____ Data excerpt

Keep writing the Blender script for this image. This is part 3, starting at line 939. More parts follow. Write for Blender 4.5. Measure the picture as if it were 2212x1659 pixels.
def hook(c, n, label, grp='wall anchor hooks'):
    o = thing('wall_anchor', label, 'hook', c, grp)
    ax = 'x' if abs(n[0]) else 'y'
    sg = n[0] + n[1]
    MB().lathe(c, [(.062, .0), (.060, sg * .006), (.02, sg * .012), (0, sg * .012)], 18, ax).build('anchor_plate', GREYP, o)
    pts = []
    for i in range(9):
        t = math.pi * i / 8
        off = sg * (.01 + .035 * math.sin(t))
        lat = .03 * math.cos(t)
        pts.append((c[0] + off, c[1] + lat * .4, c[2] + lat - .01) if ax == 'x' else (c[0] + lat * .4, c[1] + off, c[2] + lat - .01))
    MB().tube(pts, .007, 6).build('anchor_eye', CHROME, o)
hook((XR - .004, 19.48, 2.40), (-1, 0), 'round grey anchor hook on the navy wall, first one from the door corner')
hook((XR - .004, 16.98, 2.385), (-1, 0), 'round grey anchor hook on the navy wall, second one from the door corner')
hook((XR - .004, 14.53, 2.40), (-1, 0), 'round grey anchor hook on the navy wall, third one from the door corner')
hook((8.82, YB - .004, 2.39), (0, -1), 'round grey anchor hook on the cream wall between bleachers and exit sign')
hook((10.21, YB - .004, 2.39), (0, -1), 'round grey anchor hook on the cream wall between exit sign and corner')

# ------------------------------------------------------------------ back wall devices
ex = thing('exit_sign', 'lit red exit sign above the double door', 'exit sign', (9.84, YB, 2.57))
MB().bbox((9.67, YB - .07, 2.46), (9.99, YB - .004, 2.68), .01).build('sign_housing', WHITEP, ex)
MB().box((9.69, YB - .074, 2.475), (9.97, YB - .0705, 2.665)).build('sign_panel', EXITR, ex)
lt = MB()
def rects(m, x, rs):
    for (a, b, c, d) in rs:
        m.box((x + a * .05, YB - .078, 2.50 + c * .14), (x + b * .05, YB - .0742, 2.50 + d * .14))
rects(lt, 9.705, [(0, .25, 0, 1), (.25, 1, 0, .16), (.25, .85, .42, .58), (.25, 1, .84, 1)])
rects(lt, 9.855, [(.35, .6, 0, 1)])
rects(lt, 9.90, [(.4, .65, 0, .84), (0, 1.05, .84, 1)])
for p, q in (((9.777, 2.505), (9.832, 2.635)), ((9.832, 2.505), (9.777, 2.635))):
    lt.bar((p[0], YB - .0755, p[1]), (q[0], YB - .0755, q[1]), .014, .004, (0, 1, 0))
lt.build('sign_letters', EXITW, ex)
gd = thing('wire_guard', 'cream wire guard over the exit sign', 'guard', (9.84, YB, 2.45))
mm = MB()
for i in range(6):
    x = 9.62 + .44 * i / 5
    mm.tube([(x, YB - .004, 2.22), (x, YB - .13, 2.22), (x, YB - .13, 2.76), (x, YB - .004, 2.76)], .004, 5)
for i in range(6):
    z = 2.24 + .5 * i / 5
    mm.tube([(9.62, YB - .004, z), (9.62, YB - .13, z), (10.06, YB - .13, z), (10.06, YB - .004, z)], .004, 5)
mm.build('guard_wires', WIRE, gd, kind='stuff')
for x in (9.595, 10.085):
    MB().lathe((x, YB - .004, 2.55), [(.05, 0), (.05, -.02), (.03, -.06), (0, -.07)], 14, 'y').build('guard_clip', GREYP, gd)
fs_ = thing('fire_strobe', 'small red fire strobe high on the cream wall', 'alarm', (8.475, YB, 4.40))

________

• The task:
Print the material once more, exactly.

• Solved exercise:
Keep writing the Blender script for this image. This is part 3, starting at line 939. More parts follow. Write for Blender 4.5. Measure the picture as if it were 2212x1659 pixels.
def hook(c, n, label, grp='wall anchor hooks'):
    o = thing('wall_anchor', label, 'hook', c, grp)
    ax = 'x' if abs(n[0]) else 'y'
    sg = n[0] + n[1]
    MB().lathe(c, [(.062, .0), (.060, sg * .006), (.02, sg * .012), (0, sg * .012)], 18, ax).build('anchor_plate', GREYP, o)
    pts = []
    for i in range(9):
        t = math.pi * i / 8
        off = sg * (.01 + .035 * math.sin(t))
        lat = .03 * math.cos(t)
        pts.append((c[0] + off, c[1] + lat * .4, c[2] + lat - .01) if ax == 'x' else (c[0] + lat * .4, c[1] + off, c[2] + lat - .01))
    MB().tube(pts, .007, 6).build('anchor_eye', CHROME, o)
hook((XR - .004, 19.48, 2.40), (-1, 0), 'round grey anchor hook on the navy wall, first one from the door corner')
hook((XR - .004, 16.98, 2.385), (-1, 0), 'round grey anchor hook on the navy wall, second one from the door corner')
hook((XR - .004, 14.53, 2.40), (-1, 0), 'round grey anchor hook on the navy wall, third one from the door corner')
hook((8.82, YB - .004, 2.39), (0, -1), 'round grey anchor hook on the cream wall between bleachers and exit sign')
hook((10.21, YB - .004, 2.39), (0, -1), 'round grey anchor hook on the cream wall between exit sign and corner')

# ------------------------------------------------------------------ back wall devices
ex = thing('exit_sign', 'lit red exit sign above the double door', 'exit sign', (9.84, YB, 2.57))
MB().bbox((9.67, YB - .07, 2.46), (9.99, YB - .004, 2.68), .01).build('sign_housing', WHITEP, ex)
MB().box((9.69, YB - .074, 2.475), (9.97, YB - .0705, 2.665)).build('sign_panel', EXITR, ex)
lt = MB()
def rects(m, x, rs):
    for (a, b, c, d) in rs:
        m.box((x + a * .05, YB - .078, 2.50 + c * .14), (x + b * .05, YB - .0742, 2.50 + d * .14))
rects(lt, 9.705, [(0, .25, 0, 1), (.25, 1, 0, .16), (.25, .85, .42, .58), (.25, 1, .84, 1)])
rects(lt, 9.855, [(.35, .6, 0, 1)])
rects(lt, 9.90, [(.4, .65, 0, .84), (0, 1.05, .84, 1)])
for p, q in (((9.777, 2.505), (9.832, 2.635)), ((9.832, 2.505), (9.777, 2.635))):
    lt.bar((p[0], YB - .0755, p[1]), (q[0], YB - .0755, q[1]), .014, .004, (0, 1, 0))
lt.build('sign_letters', EXITW, ex)
gd = thing('wire_guard', 'cream wire guard over the exit sign', 'guard', (9.84, YB, 2.45))
mm = MB()
for i in range(6):
    x = 9.62 + .44 * i / 5
    mm.tube([(x, YB - .004, 2.22), (x, YB - .13, 2.22), (x, YB - .13, 2.76), (x, YB - .004, 2.76)], .004, 5)
for i in range(6):
    z = 2.24 + .5 * i / 5
    mm.tube([(9.62, YB - .004, z), (9.62, YB - .13, z), (10.06, YB - .13, z), (10.06, YB - .004, z)], .004, 5)
mm.build('guard_wires', WIRE, gd, kind='stuff')
for x in (9.595, 10.085):
    MB().lathe((x, YB - .004, 2.55), [(.05, 0), (.05, -.02), (.03, -.06), (0, -.07)], 14, 'y').build('guard_clip', GREYP, gd)
fs_ = thing('fire_strobe', 'small red fire strobe high on the cream wall', 'alarm', (8.475, YB, 4.40))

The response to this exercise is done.